In patriarchal, theological and authoritarian societies, secrecy and suspicion only serve compound theological distortions. Science, as it is founded on repeatable observations of a single reality, is one of the greatest threats to religion.

Theories about "Jewish conspiracies" also have resonance when used as accusations against the "successful," the "failed," and where the majority accuse the minority of whatever is the grievance of the day. In addition, envy of the seeming ability of Jews to survive, whether during capitalism, socialism, science, media, and even wars to destroy them, contributes to anti-Semitism.

The Red Sea sharks being trained to attack tourists off the Sinai Peninsula are just the latest conspiracy theory in a long tradition: Boars were supposedly sent by "settlers" to destroy West Bank crops; the Indian Ocean Tsunami was supposedly caused by secret Israeli nuclear tests; and recently, in Saudi Arabia, even a supposed "spy" bird was captured (and, mercifully, since released).

But if the "international Jewish conspiracy" is easy to see as a manifestation of anti-Semitism, what about the "Jewish lobby"? Is that a "conspiracy," too -- or something larger? To say there is an "Israel lobby" is self-evident: of course there is, just as there is a forceful, if unofficial, "Arab lobby," a retirees' lobby, and a gun lobby. But to ascribe to the Israel lobby powers it does not have constitutes anti-Semitism. If there are allegations that are outlandish and sinister, special weird exceptions drawn only for Israel and its supporters, then the line is crossed.

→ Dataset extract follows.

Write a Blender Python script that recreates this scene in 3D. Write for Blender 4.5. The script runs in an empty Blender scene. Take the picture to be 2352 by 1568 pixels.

Conspiracy theories cannot be defeated; only contained: conspiracy theorists have a deep psychic investment in their worldview, resistant to the truth. Anti-Semitism is a deep pathology for which there are still no solutions beyond the open society, founded on liberty, pluralism and tolerance. As Jews have learned, such counter-realities are profoundly dangerous: as governments, rule of law and constitutionalism are crumbling around the world. this is also a lesson for Western democracies at large: sharks and other predators are circling there as well.